Data extract
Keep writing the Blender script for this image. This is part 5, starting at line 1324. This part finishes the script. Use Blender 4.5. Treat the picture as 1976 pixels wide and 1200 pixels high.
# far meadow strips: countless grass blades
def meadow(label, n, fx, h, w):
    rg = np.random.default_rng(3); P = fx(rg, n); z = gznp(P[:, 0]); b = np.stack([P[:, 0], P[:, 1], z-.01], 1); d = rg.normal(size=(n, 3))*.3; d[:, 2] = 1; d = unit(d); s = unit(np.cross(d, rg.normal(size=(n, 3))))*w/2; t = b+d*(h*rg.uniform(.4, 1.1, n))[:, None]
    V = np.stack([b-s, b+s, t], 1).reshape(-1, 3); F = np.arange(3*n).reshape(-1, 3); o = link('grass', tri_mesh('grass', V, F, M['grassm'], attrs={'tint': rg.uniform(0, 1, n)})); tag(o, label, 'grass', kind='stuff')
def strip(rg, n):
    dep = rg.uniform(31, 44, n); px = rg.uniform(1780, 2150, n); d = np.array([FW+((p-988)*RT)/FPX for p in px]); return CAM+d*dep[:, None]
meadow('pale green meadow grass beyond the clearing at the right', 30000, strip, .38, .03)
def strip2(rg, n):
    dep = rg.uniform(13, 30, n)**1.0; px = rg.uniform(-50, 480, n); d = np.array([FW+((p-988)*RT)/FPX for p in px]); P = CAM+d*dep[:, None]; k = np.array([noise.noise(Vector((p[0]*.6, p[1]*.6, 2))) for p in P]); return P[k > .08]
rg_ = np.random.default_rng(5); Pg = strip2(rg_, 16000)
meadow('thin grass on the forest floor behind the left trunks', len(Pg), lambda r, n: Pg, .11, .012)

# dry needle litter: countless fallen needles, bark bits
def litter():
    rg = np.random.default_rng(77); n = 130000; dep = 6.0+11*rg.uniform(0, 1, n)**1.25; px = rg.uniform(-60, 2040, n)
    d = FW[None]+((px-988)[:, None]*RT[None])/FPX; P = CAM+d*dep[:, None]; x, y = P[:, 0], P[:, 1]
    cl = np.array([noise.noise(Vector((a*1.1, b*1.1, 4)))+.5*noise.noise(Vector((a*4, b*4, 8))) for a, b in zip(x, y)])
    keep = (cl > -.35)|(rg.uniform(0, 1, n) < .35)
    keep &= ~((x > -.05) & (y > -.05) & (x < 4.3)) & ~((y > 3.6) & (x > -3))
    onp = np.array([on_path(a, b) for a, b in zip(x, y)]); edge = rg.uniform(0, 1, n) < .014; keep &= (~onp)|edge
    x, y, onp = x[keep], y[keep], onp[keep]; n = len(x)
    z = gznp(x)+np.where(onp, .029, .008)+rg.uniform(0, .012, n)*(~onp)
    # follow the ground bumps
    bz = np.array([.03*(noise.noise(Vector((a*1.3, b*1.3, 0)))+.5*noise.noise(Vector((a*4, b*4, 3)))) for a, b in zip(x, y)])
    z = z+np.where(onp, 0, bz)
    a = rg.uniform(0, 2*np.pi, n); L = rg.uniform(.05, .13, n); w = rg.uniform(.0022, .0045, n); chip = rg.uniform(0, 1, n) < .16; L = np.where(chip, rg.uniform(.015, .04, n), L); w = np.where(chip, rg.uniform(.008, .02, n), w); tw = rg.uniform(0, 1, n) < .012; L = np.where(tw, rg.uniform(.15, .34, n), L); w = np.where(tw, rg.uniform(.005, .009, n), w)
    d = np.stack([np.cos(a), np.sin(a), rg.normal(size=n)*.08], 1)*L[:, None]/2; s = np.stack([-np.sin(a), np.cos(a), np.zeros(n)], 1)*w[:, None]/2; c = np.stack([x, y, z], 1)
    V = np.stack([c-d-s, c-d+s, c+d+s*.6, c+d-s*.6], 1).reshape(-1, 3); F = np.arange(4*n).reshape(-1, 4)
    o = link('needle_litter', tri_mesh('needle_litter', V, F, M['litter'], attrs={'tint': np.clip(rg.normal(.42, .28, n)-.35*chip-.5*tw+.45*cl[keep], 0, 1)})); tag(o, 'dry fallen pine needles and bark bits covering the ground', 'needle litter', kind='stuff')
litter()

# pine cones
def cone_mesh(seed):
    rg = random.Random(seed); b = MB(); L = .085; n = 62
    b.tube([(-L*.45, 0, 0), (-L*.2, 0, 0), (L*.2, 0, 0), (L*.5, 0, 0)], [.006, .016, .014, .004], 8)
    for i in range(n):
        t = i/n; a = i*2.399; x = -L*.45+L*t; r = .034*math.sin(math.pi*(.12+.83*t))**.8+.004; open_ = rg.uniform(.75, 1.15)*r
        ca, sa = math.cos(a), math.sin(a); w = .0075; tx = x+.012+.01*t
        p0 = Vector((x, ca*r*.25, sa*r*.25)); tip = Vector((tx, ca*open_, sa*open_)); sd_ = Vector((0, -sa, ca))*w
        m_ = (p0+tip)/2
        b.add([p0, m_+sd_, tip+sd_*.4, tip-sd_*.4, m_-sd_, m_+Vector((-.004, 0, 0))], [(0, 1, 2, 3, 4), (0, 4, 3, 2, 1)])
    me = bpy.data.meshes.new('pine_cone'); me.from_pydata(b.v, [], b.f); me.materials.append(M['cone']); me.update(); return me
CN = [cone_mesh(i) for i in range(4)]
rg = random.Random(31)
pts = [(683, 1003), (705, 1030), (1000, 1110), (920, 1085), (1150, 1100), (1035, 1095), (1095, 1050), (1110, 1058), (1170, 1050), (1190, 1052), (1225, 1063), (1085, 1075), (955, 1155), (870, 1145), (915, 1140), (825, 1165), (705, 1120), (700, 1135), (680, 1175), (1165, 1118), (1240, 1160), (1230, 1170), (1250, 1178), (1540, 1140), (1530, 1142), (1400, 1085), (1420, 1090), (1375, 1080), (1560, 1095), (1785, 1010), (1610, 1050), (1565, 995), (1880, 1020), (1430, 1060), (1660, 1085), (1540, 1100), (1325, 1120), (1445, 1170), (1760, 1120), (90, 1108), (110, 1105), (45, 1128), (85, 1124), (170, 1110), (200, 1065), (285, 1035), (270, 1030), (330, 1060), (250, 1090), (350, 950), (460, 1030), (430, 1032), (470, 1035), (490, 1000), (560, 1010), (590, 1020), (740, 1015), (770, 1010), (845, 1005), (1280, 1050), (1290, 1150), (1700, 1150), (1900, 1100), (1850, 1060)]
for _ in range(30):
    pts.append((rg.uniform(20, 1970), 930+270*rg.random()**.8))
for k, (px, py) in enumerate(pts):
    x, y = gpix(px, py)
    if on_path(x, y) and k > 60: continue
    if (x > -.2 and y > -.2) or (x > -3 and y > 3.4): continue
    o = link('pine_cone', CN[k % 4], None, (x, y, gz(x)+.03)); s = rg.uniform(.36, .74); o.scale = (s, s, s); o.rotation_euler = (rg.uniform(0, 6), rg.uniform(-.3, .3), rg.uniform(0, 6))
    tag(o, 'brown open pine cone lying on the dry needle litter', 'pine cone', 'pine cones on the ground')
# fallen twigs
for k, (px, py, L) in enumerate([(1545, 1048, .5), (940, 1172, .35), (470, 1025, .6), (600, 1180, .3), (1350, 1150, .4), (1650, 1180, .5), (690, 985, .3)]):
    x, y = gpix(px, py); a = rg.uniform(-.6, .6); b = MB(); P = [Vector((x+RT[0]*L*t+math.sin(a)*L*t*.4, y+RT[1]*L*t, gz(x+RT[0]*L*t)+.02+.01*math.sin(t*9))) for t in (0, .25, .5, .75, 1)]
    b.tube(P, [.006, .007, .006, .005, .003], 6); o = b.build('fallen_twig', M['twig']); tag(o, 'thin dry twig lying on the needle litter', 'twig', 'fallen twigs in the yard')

Work to do
Quote each line of the listing above exactly.

The result
Keep writing the Blender script for this image. This is part 5, starting at line 1324. This part finishes the script. Use Blender 4.5. Treat the picture as 1976 pixels wide and 1200 pixels high.
# far meadow strips: countless grass blades
def meadow(label, n, fx, h, w):
    rg = np.random.default_rng(3); P = fx(rg, n); z = gznp(P[:, 0]); b = np.stack([P[:, 0], P[:, 1], z-.01], 1); d = rg.normal(size=(n, 3))*.3; d[:, 2] = 1; d = unit(d); s = unit(np.cross(d, rg.normal(size=(n, 3))))*w/2; t = b+d*(h*rg.uniform(.4, 1.1, n))[:, None]
    V = np.stack([b-s, b+s, t], 1).reshape(-1, 3); F = np.arange(3*n).reshape(-1, 3); o = link('grass', tri_mesh('grass', V, F, M['grassm'], attrs={'tint': rg.uniform(0, 1, n)})); tag(o, label, 'grass', kind='stuff')
def strip(rg, n):
    dep = rg.uniform(31, 44, n); px = rg.uniform(1780, 2150, n); d = np.array([FW+((p-988)*RT)/FPX for p in px]); return CAM+d*dep[:, None]
meadow('pale green meadow grass beyond the clearing at the right', 30000, strip, .38, .03)
def strip2(rg, n):
    dep = rg.uniform(13, 30, n)**1.0; px = rg.uniform(-50, 480, n); d = np.array([FW+((p-988)*RT)/FPX for p in px]); P = CAM+d*dep[:, None]; k = np.array([noise.noise(Vector((p[0]*.6, p[1]*.6, 2))) for p in P]); return P[k > .08]
rg_ = np.random.default_rng(5); Pg = strip2(rg_, 16000)
meadow('thin grass on the forest floor behind the left trunks', len(Pg), lambda r, n: Pg, .11, .012)

# dry needle litter: countless fallen needles, bark bits
def litter():
    rg = np.random.default_rng(77); n = 130000; dep = 6.0+11*rg.uniform(0, 1, n)**1.25; px = rg.uniform(-60, 2040, n)
    d = FW[None]+((px-988)[:, None]*RT[None])/FPX; P = CAM+d*dep[:, None]; x, y = P[:, 0], P[:, 1]
    cl = np.array([noise.noise(Vector((a*1.1, b*1.1, 4)))+.5*noise.noise(Vector((a*4, b*4, 8))) for a, b in zip(x, y)])
    keep = (cl > -.35)|(rg.uniform(0, 1, n) < .35)
    keep &= ~((x > -.05) & (y > -.05) & (x < 4.3)) & ~((y > 3.6) & (x > -3))
    onp = np.array([on_path(a, b) for a, b in zip(x, y)]); edge = rg.uniform(0, 1, n) < .014; keep &= (~onp)|edge
    x, y, onp = x[keep], y[keep], onp[keep]; n = len(x)
    z = gznp(x)+np.where(onp, .029, .008)+rg.uniform(0, .012, n)*(~onp)
    # follow the ground bumps
    bz = np.array([.03*(noise.noise(Vector((a*1.3, b*1.3, 0)))+.5*noise.noise(Vector((a*4, b*4, 3)))) for a, b in zip(x, y)])
    z = z+np.where(onp, 0, bz)
    a = rg.uniform(0, 2*np.pi, n); L = rg.uniform(.05, .13, n); w = rg.uniform(.0022, .0045, n); chip = rg.uniform(0, 1, n) < .16; L = np.where(chip, rg.uniform(.015, .04, n), L); w = np.where(chip, rg.uniform(.008, .02, n), w); tw = rg.uniform(0, 1, n) < .012; L = np.where(tw, rg.uniform(.15, .34, n), L); w = np.where(tw, rg.uniform(.005, .009, n), w)
    d = np.stack([np.cos(a), np.sin(a), rg.normal(size=n)*.08], 1)*L[:, None]/2; s = np.stack([-np.sin(a), np.cos(a), np.zeros(n)], 1)*w[:, None]/2; c = np.stack([x, y, z], 1)
    V = np.stack([c-d-s, c-d+s, c+d+s*.6, c+d-s*.6], 1).reshape(-1, 3); F = np.arange(4*n).reshape(-1, 4)
    o = link('needle_litter', tri_mesh('needle_litter', V, F, M['litter'], attrs={'tint': np.clip(rg.normal(.42, .28, n)-.35*chip-.5*tw+.45*cl[keep], 0, 1)})); tag(o, 'dry fallen pine needles and bark bits covering the ground', 'needle litter', kind='stuff')
litter()

# pine cones
def cone_mesh(seed):
    rg = random.Random(seed); b = MB(); L = .085; n = 62
    b.tube([(-L*.45, 0, 0), (-L*.2, 0, 0), (L*.2, 0, 0), (L*.5, 0, 0)], [.006, .016, .014, .004], 8)
    for i in range(n):
        t = i/n; a = i*2.399; x = -L*.45+L*t; r = .034*math.sin(math.pi*(.12+.83*t))**.8+.004; open_ = rg.uniform(.75, 1.15)*r
        ca, sa = math.cos(a), math.sin(a); w = .0075; tx = x+.012+.01*t
        p0 = Vector((x, ca*r*.25, sa*r*.25)); tip = Vector((tx, ca*open_, sa*open_)); sd_ = Vector((0, -sa, ca))*w
        m_ = (p0+tip)/2
        b.add([p0, m_+sd_, tip+sd_*.4, tip-sd_*.4, m_-sd_, m_+Vector((-.004, 0, 0))], [(0, 1, 2, 3, 4), (0, 4, 3, 2, 1)])
    me = bpy.data.meshes.new('pine_cone'); me.from_pydata(b.v, [], b.f); me.materials.append(M['cone']); me.update(); return me
CN = [cone_mesh(i) for i in range(4)]
rg = random.Random(31)
pts = [(683, 1003), (705, 1030), (1000, 1110), (920, 1085), (1150, 1100), (1035, 1095), (1095, 1050), (1110, 1058), (1170, 1050), (1190, 1052), (1225, 1063), (1085, 1075), (955, 1155), (870, 1145), (915, 1140), (825, 1165), (705, 1120), (700, 1135), (680, 1175), (1165, 1118), (1240, 1160), (1230, 1170), (1250, 1178), (1540, 1140), (1530, 1142), (1400, 1085), (1420, 1090), (1375, 1080), (1560, 1095), (1785, 1010), (1610, 1050), (1565, 995), (1880, 1020), (1430, 1060), (1660, 1085), (1540, 1100), (1325, 1120), (1445, 1170), (1760, 1120), (90, 1108), (110, 1105), (45, 1128), (85, 1124), (170, 1110), (200, 1065), (285, 1035), (270, 1030), (330, 1060), (250, 1090), (350, 950), (460, 1030), (430, 1032), (470, 1035), (490, 1000), (560, 1010), (590, 1020), (740, 1015), (770, 1010), (845, 1005), (1280, 1050), (1290, 1150), (1700, 1150), (1900, 1100), (1850, 1060)]
for _ in range(30):
    pts.append((rg.uniform(20, 1970), 930+270*rg.random()**.8))
for k, (px, py) in enumerate(pts):
    x, y = gpix(px, py)
    if on_path(x, y) and k > 60: continue
    if (x > -.2 and y > -.2) or (x > -3 and y > 3.4): continue
    o = link('pine_cone', CN[k % 4], None, (x, y, gz(x)+.03)); s = rg.uniform(.36, .74); o.scale = (s, s, s); o.rotation_euler = (rg.uniform(0, 6), rg.uniform(-.3, .3), rg.uniform(0, 6))
    tag(o, 'brown open pine cone lying on the dry needle litter', 'pine cone', 'pine cones on the ground')
# fallen twigs
for k, (px, py, L) in enumerate([(1545, 1048, .5), (940, 1172, .35), (470, 1025, .6), (600, 1180, .3), (1350, 1150, .4), (1650, 1180, .5), (690, 985, .3)]):
    x, y = gpix(px, py); a = rg.uniform(-.6, .6); b = MB(); P = [Vector((x+RT[0]*L*t+math.sin(a)*L*t*.4, y+RT[1]*L*t, gz(x+RT[0]*L*t)+.02+.01*math.sin(t*9))) for t in (0, .25, .5, .75, 1)]
    b.tube(P, [.006, .007, .006, .005, .003], 6); o = b.build('fallen_twig', M['twig']); tag(o, 'thin dry twig lying on the needle litter', 'twig', 'fallen twigs in the yard')